──────── THE RECORDS

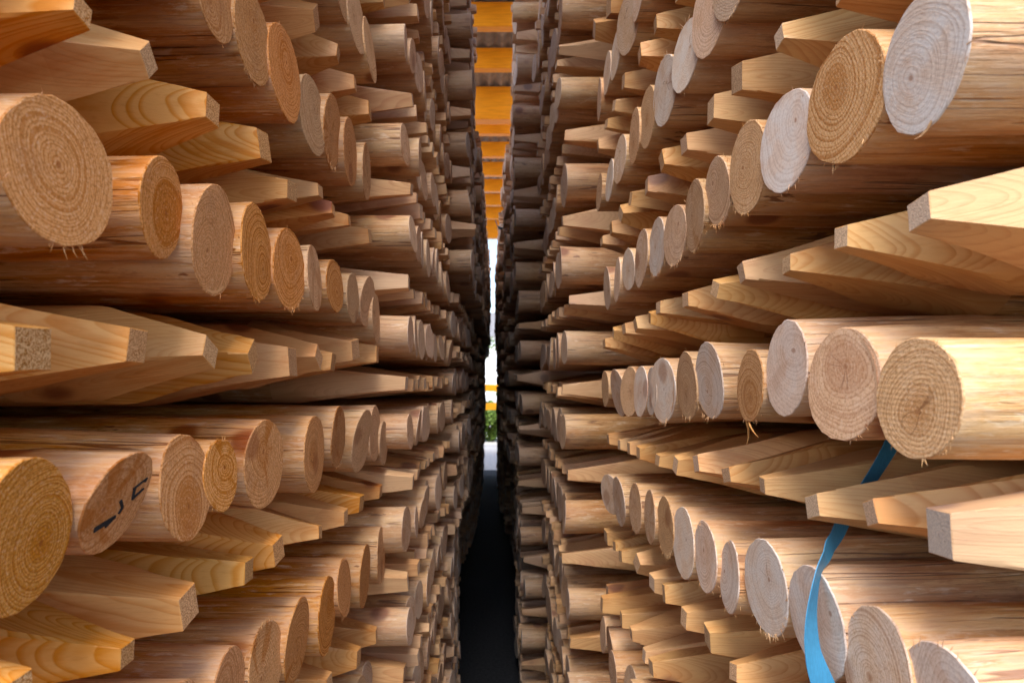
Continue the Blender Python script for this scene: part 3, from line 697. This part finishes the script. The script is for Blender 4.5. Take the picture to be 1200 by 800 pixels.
def leafy(name, loc, h, rad, seed, label, cat, trunk_h):
    root = bpy.data.objects.new(name, None); COL.objects.link(root); root.location = loc; tag(root, label, cat, None if cat != 'shrub' else 'shrubs beyond the aisle')
    rng = random.Random(seed); mb = MB()
    cl = [(Vector((rng.gauss(0, .45) * rad, rng.gauss(0, .45) * rad, trunk_h + (h - trunk_h) * rng.random())), rng.uniform(.2, .45) * rad) for _ in range(26)]
    for _ in range(5200):
        c, q = rng.choice(cl); d = Vector((rng.gauss(0, 1), rng.gauss(0, 1), rng.gauss(0, 1))).normalized() * q * rng.uniform(.55, 1.05)
        p = c + d
        if p.z < .03: continue
        a = Vector((rng.gauss(0, 1), rng.gauss(0, 1), rng.gauss(0, 1))).normalized(); b = a.orthogonal().normalized(); L = rng.uniform(.035, .07) * (1 + rad * .3)
        k = [mb.vert(tuple(p + q2)) for q2 in (a * L, b * L * .45, -a * L, -b * L * .45)]
        mb.face(k, 0, False)
    mb.build('crown', M_LEAF, root, attrs=False)
    tb = MB(); n = 10; prev = None
    for i in range(6):
        t = i / 5; r = (.05 + .05 * rad) * (1 - .7 * t); ring = [tb.vert((r * math.cos(6.2832 * k / n) + .05 * math.sin(3 * t), r * math.sin(6.2832 * k / n), h * .8 * t)) for k in range(n)]
        if prev:
            for k in range(n): tb.face([prev[k], prev[(k + 1) % n], ring[(k + 1) % n], ring[k]])
        prev = ring
    for _ in range(9):
        t = rng.uniform(.3, .9); o = Vector((.05 * math.sin(3 * t), 0, h * .8 * t)); e = rng.choice(cl)[0]; d = e - o; s1 = d.orthogonal().normalized() * .02; s2 = d.cross(s1).normalized() * .02
        a = [tb.vert(tuple(o + q)) for q in (s1, s2, -s1, -s2)]; b = tb.vert(tuple(e))
        for k in range(4): tb.face([a[k], a[(k + 1) % 4], b])
    tb.build('trunk', M_TRUNK, root, attrs=False)
leafy('shrub', (-.05, 19, 0), 0.95, .55, 3, 'bright green shrub filling the gap below the orange barrier rails', 'shrub', .1)
leafy('shrub', (1.3, 26, 0), 1.9, .9, 4, 'taller green shrub behind the stacks beside the bright one', 'shrub', .1)
leafy('tree', (-2.6, 34, 0), 6.5, 2.2, 5, 'leafy green tree standing in front of the pale building', 'tree', 1.6)

# ------------------------------------------------------------------ light
w = bpy.data.worlds.new('World'); S.world = w; w.use_nodes = True
nt = w.node_tree; nt.nodes.clear()
sky = nt.nodes.new('ShaderNodeTexSky'); sky.sky_type = 'NISHITA'; sky.sun_disc = False
SE, SA = math.radians(58), math.radians(189)     # elevation; azimuth from +Y towards +X
sky.sun_elevation = SE; sky.sun_rotation = SA; sky.air_density = 1.0; sky.dust_density = 1.5; sky.ozone_density = 1.0
bg = nt.nodes.new('ShaderNodeBackground'); bg.inputs[1].default_value = 0.105
wo = nt.nodes.new('ShaderNodeOutputWorld'); nt.links.new(sky.outputs[0], bg.inputs[0]); nt.links.new(bg.outputs[0], wo.inputs[0])
L = bpy.data.lights.new('sun', 'SUN'); L.energy = 1.42; L.angle = math.radians(32); L.color = (1, .96, .91)
so = bpy.data.objects.new('sun', L); COL.objects.link(so)
d = Vector((math.sin(SA) * math.cos(SE), math.cos(SA) * math.cos(SE), math.sin(SE)))
so.rotation_euler = d.to_track_quat('Z', 'Y').to_euler()

# ------------------------------------------------------------------ camera
cam = bpy.data.cameras.new('camera'); co = bpy.data.objects.new('camera', cam); COL.objects.link(co)
cam.sensor_width = 36; cam.lens = 24; cam.shift_x = (600 - U0) / 1200; cam.shift_y = (V0 - 400) / 1200
cam.clip_start = .02; cam.clip_end = 2000
co.location = (0, 0, EYE); co.rotation_euler = (math.radians(90), 0, 0)
cam.dof.use_dof = True; cam.dof.focus_distance = .95; cam.dof.aperture_fstop = 9.5
S.camera = co
S.render.engine = 'CYCLES'
S.cycles.max_bounces = 10; S.cycles.diffuse_bounces = 7
S.cycles.use_denoising = True
S.view_settings.view_transform = 'Standard'; S.view_settings.look = 'None'
S.view_settings.exposure = 1.82; S.view_settings.gamma = 1
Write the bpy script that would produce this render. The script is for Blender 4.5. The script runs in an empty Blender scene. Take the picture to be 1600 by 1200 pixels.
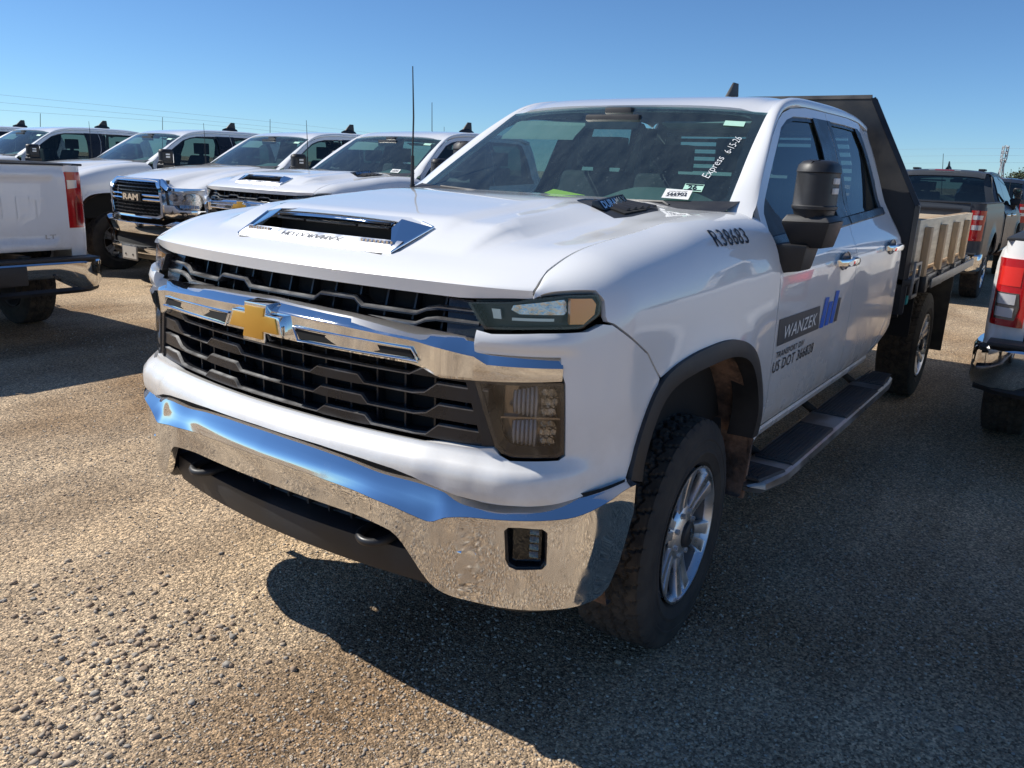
import bpy, bmesh, random
import numpy as np
from math import *
from mathutils import Vector, Matrix
from mathutils.geometry import delaunay_2d_cdt
random.seed(7); RNG = np.random.default_rng(7)
S = bpy.context.scene; COL = S.collection

# ---------------------------------------------------------------- camera, light, exposure
CAMP = (2.411212, 1.888626, 1.569049); YAW, PITCH, ROLL, FPX = -2.530725916, -0.260221185, 0.042150187, 1258.9914
cp_ = bpy.data.cameras.new('camera'); cam = bpy.data.objects.new('camera', cp_); COL.objects.link(cam)
_f = Vector((cos(YAW)*cos(PITCH), sin(YAW)*cos(PITCH), sin(PITCH))); _r = Vector((sin(YAW), -cos(YAW), 0)); _u = _r.cross(_f)
_r2 = cos(ROLL)*_r + sin(ROLL)*_u; _u2 = -sin(ROLL)*_r + cos(ROLL)*_u
cam.matrix_world = Matrix(((_r2.x, _u2.x, -_f.x, CAMP[0]), (_r2.y, _u2.y, -_f.y, CAMP[1]), (_r2.z, _u2.z, -_f.z, CAMP[2]), (0, 0, 0, 1)))
cp_.sensor_width = 36; cp_.lens = FPX/1600*36; cp_.clip_end = 3000; cp_.clip_start = .05; S.camera = cam
SUNV = Vector((.34, -.93, 1)).normalized()           # direction to the sun
W = bpy.data.worlds.new('World'); S.world = W; W.use_nodes = True
_n = W.node_tree.nodes; _bg = _n['Background']; _sky = _n.new('ShaderNodeTexSky'); _sky.sky_type = 'NISHITA'; _sky.sun_disc = False
_sky.sun_elevation = asin(SUNV.z); _sky.sun_rotation = atan2(SUNV.x, SUNV.y); _sky.altitude = 900; _sky.air_density = .85; _sky.dust_density = .05; _sky.ozone_density = 3.5
_mx = _n.new('ShaderNodeMix'); _mx.data_type = 'RGBA'; _mx.blend_type = 'MULTIPLY'; _mx.inputs[0].default_value = 1; _mx.inputs[7].default_value = (.66, .89, 1.08, 1); W.node_tree.links.new(_sky.outputs[0], _mx.inputs[6]); W.node_tree.links.new(_mx.outputs[2], _bg.inputs[0]); _bg.inputs[1].default_value = 0.09
_sl = bpy.data.lights.new('sun', 'SUN'); _sl.energy = 4.6; _sl.angle = radians(.5); _sl.color = (1, .955, .875)
sun = bpy.data.objects.new('sun', _sl); COL.objects.link(sun); sun.rotation_euler = SUNV.to_track_quat('Z', 'Y').to_euler()
S.view_settings.view_transform = 'Standard'; S.view_settings.look = 'None'; S.view_settings.exposure = 0.3; S.view_settings.gamma = 1
try: S.view_settings.use_curve_mapping = False
except Exception: pass

# ---------------------------------------------------------------- materials
def mat(name, col=(.5,.5,.5), rough=.5, metal=0, **k):
    m = bpy.data.materials.new(name); m.use_nodes = True; b = m.node_tree.nodes['Principled BSDF']
    b.inputs['Base Color'].default_value = (*col, 1); b.inputs['Roughness'].default_value = rough; b.inputs['Metallic'].default_value = metal
    for a, v in k.items():
        b.inputs[a.replace('_', ' ')].default_value = v
    return m
def N(m, t, **k):
    n = m.node_tree.nodes.new(t)
    for a, v in k.items(): setattr(n, a, v)
    return n
def L(m, a, b): m.node_tree.links.new(a, b)
def noise(m, scale, detail=4, rough=.55, coord='Object', stretch=None):
    tc = N(m, 'ShaderNodeTexCoord'); n = N(m, 'ShaderNodeTexNoise'); n.inputs['Scale'].default_value = scale; n.inputs['Detail'].default_value = detail; n.inputs['Roughness'].default_value = rough
    src = tc.outputs[coord]
    if stretch:
        mp = N(m, 'ShaderNodeMapping'); mp.inputs['Scale'].default_value = stretch; L(m, src, mp.inputs[0]); src = mp.outputs[0]
    L(m, src, n.inputs['Vector']); return n
def ramp(m, src, stops):
    r = N(m, 'ShaderNodeValToRGB'); e = r.color_ramp.elements
    while len(e) < len(stops): e.new(.5)
    for i, (p, c) in enumerate(stops):
        e[i].position = p; e[i].color = (*c, 1) if len(c) == 3 else c
    L(m, src, r.inputs[0]); return r
def bump(m, src, strength, dist, prev=None):
    b = N(m, 'ShaderNodeBump'); b.inputs['Strength'].default_value = strength; b.inputs['Distance'].default_value = dist; L(m, src, b.inputs['Height'])
    if prev: L(m, prev.outputs[0], b.inputs['Normal'])
    return b
def pb(m): return m.node_tree.nodes['Principled BSDF']
def mixc(m, fac, a, b):
    x = N(m, 'ShaderNodeMix', data_type='RGBA')
    if isinstance(fac, (int, float)): x.inputs[0].default_value = fac
    else: L(m, fac, x.inputs[0])
    for i, v in ((6, a), (7, b)):
        if isinstance(v, tuple): x.inputs[i].default_value = (*v, 1)
        else: L(m, v, x.inputs[i])
    return x.outputs[2]
def noisy(m, scale, c1, c2, r1=None, r2=None, bs=0, bscale=None, bd=.002, stretch=None, lo=.35, hi=.65):
    n = noise(m, scale, 5, .6, stretch=stretch); r = ramp(m, n.outputs[0], [(lo, c1), (hi, c2)]); L(m, r.outputs[0], pb(m).inputs['Base Color'])
    if r1 is not None:
        mr = N(m, 'ShaderNodeMapRange'); mr.inputs[1].default_value = lo; mr.inputs[2].default_value = hi; mr.inputs[3].default_value = r1; mr.inputs[4].default_value = r2
        L(m, n.outputs[0], mr.inputs[0]); L(m, mr.outputs[0], pb(m).inputs['Roughness'])
    if bs:
        n2 = noise(m, bscale or scale*4, 4, stretch=stretch); b = bump(m, n2.outputs[0], bs, bd); L(m, b.outputs[0], pb(m).inputs['Normal'])
    return m
M = {}
# white truck paint with clear coat, road dust towards the rocker
def paint(name, col, dusty=True, metal=0.0, rough=.35):
    m = mat(name, col, rough, metal, Coat_Weight=1.0, Coat_Roughness=.025); b = pb(m); b.inputs['Specular IOR Level'].default_value = .5
    n = noise(m, 3.2, 6, .65); tc = N(m, 'ShaderNodeTexCoord'); sx = N(m, 'ShaderNodeSeparateXYZ'); L(m, tc.outputs['Object'], sx.inputs[0])
    mr = N(m, 'ShaderNodeMapRange'); mr.inputs[1].default_value = 1.02; mr.inputs[2].default_value = .60; mr.inputs[3].default_value = 0; mr.inputs[4].default_value = .85; L(m, sx.outputs[2], mr.inputs[0])
    r = ramp(m, n.outputs[0], [(.36, (0, 0, 0)), (.68, (1, 1, 1))])
    mu = N(m, 'ShaderNodeMath', operation='MULTIPLY'); L(m, mr.outputs[0], mu.inputs[0]); L(m, r.outputs[0], mu.inputs[1])
    L(m, mixc(m, mu.outputs[0], col, (.40, .33, .25)), b.inputs['Base Color'])
    n3 = noise(m, 160, 3, .7); r3 = ramp(m, n3.outputs[0], [(.62, (.02,)*3), (.8, (.16,)*3)])
    ad = N(m, 'ShaderNodeMath', operation='ADD'); L(m, mu.outputs[0], ad.inputs[0]); L(m, r3.outputs[0], ad.inputs[1]); L(m, ad.outputs[0], b.inputs['Coat Roughness'])
    n2 = noise(m, 2.0, 2, .5); bb = bump(m, n2.outputs[0], .012, .01); L(m, bb.outputs[0], b.inputs['Coat Normal'])
    return m
M['white'] = paint('white_paint', (.83, .83, .82))
M['grey_paint'] = paint('grey_paint', (.050, .057, .068)); pb(M['grey_paint']).inputs['Coat Weight'].default_value = .05; pb(M['grey_paint']).inputs['Specular IOR Level'].default_value = .22
M['dark_paint'] = paint('dark_blue_paint', (.03, .04, .06), metal=.3)
def chrome(name, dirt=.16):
    m = mat(name, (.82, .83, .84), .05, 1.0); b = pb(m); n = noise(m, 9, 7, .7); r = ramp(m, n.outputs[0], [(.50, (.035,)*3), (.78, (dirt,)*3)]); L(m, r.outputs[0], b.inputs['Roughness'])
    n2 = noise(m, 26, 3, .5); b1 = bump(m, n2.outputs[0], .012, .004); n3 = noise(m, 6, 2, .5); b2 = bump(m, n3.outputs[0], .018, .01, b1); L(m, b2.outputs[0], b.inputs['Normal']); return m
M['chrome'] = chrome('chrome'); M['chrome_dusty'] = chrome('dusty_chrome', .26)
M['plastic'] = noisy(mat('black_textured_plastic', (.02, .02, .022), .5), 5, (.016, .016, .018), (.035, .035, .037), .42, .6, .35, 420, .0006)
M['gloss'] = noisy(mat('dark_satin_plastic', (.02, .02, .024), .3), 8, (.011, .012, .016), (.020, .021, .026), .22, .38)
M['matte'] = mat('black_shadow_liner', (.012, .012, .012), .9)
M['steel_black'] = noisy(mat('black_rack_steel', (.018, .018, .02), .45, .0), 4, (.014, .014, .016), (.035, .034, .034), .35, .6, .25, 60, .002)
M['rubber'] = noisy(mat('dusty_rubber', (.03, .029, .028), .85), 9, (.022, .021, .021), (.060, .053, .045), .8, .95, .4, 90, .001)
M['tread'] = noisy(mat('dusty_tread', (.05, .042, .035), .95), 14, (.025, .023, .021), (.085, .068, .052), .9, 1, .5, 120, .002)
M['liner'] = noisy(mat('muddy_liner', (.1, .06, .04), .95), 7, (.05, .036, .03), (.27, .165, .115), .85, 1, .8, 45, .012, lo=.38, hi=.58)
M['alloy'] = noisy(mat('machined_alloy', (.62, .63, .65), .16, 1), 12, (.72, .73, .75), (.86, .87, .88), .24, .42)
M['argent'] = noisy(mat('grey_wheel_paint', (.42, .42, .43), .4, .5), 10, (.36, .355, .35), (.50, .50, .51), .3, .5)
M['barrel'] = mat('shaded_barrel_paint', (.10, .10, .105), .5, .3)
M['under'] = noisy(mat('dirty_chassis', (.03, .026, .022), .9), 6, (.012, .012, .012), (.075, .055, .04))
M['gold'] = mat('gold_emblem', (.72, .40, .07), .30, .5)
M['inter'] = mat('dark_interior', (.05, .055, .06), .75); M['inter_l'] = mat('grey_interior', (.15, .16, .155), .8); M['head'] = mat('pale_headliner', (.38, .38, .35), .9); M['dash'] = mat('dash_plastic', (.17, .19, .165), .6)
M['amber'] = mat('amber_lens', (.90, .33, .03), .15, 0, Coat_Weight=1.0, Coat_Roughness=.03)
M['red'] = mat('red_lens', (.45, .008, .012), .12, 0, Coat_Weight=1.0, Coat_Roughness=.02)
M['red_dk'] = mat('dark_red_lens', (.22, .004, .010), .12, 0, Coat_Weight=1.0, Coat_Roughness=.02)
M['clear_l'] = mat('clear_lens', (.62, .62, .64), .15, .4, Coat_Weight=1.0, Coat_Roughness=.02)
M['lampdark'] = mat('smoked_lamp_bowl', (.26, .235, .21), .16, .85)
M['lampdark_upper'] = mat('smoked_upper_bowl', (.035, .030, .028), .25, .3)
M['reflector'] = noisy(mat('lamp_reflector', (.7, .7, .7), .12, 1), 30, (.5, .5, .5), (.85, .85, .85), .05, .25, .5, 60, .004)
M['paper'] = mat('white_paper', (.78, .78, .76), .6); M['yellow'] = mat('yellow_paper', (.90, .85, .02), .6)
M['ink'] = mat('black_vinyl', (.014, .016, .024), .35); M['slate'] = mat('slate_vinyl', (.045, .065, .085), .35); M['blue'] = mat('blue_vinyl', (.0, .13, .62), .5)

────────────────

*WORK TO DO*.
Repeat exactly the lines from the line containing "(.10, .10, .105), .5, .3)" through the last line of the records above, including both, and nothing else.

*ANSWER TO THIS EXERCISE*.
M['barrel'] = mat('shaded_barrel_paint', (.10, .10, .105), .5, .3)
M['under'] = noisy(mat('dirty_chassis', (.03, .026, .022), .9), 6, (.012, .012, .012), (.075, .055, .04))
M['gold'] = mat('gold_emblem', (.72, .40, .07), .30, .5)
M['inter'] = mat('dark_interior', (.05, .055, .06), .75); M['inter_l'] = mat('grey_interior', (.15, .16, .155), .8); M['head'] = mat('pale_headliner', (.38, .38, .35), .9); M['dash'] = mat('dash_plastic', (.17, .19, .165), .6)
M['amber'] = mat('amber_lens', (.90, .33, .03), .15, 0, Coat_Weight=1.0, Coat_Roughness=.03)
M['red'] = mat('red_lens', (.45, .008, .012), .12, 0, Coat_Weight=1.0, Coat_Roughness=.02)
M['red_dk'] = mat('dark_red_lens', (.22, .004, .010), .12, 0, Coat_Weight=1.0, Coat_Roughness=.02)
M['clear_l'] = mat('clear_lens', (.62, .62, .64), .15, .4, Coat_Weight=1.0, Coat_Roughness=.02)
M['lampdark'] = mat('smoked_lamp_bowl', (.26, .235, .21), .16, .85)
M['lampdark_upper'] = mat('smoked_upper_bowl', (.035, .030, .028), .25, .3)
M['reflector'] = noisy(mat('lamp_reflector', (.7, .7, .7), .12, 1), 30, (.5, .5, .5), (.85, .85, .85), .05, .25, .5, 60, .004)
M['paper'] = mat('white_paper', (.78, .78, .76), .6); M['yellow'] = mat('yellow_paper', (.90, .85, .02), .6)
M['ink'] = mat('black_vinyl', (.014, .016, .024), .35); M['slate'] = mat('slate_vinyl', (.045, .065, .085), .35); M['blue'] = mat('blue_vinyl', (.0, .13, .62), .5)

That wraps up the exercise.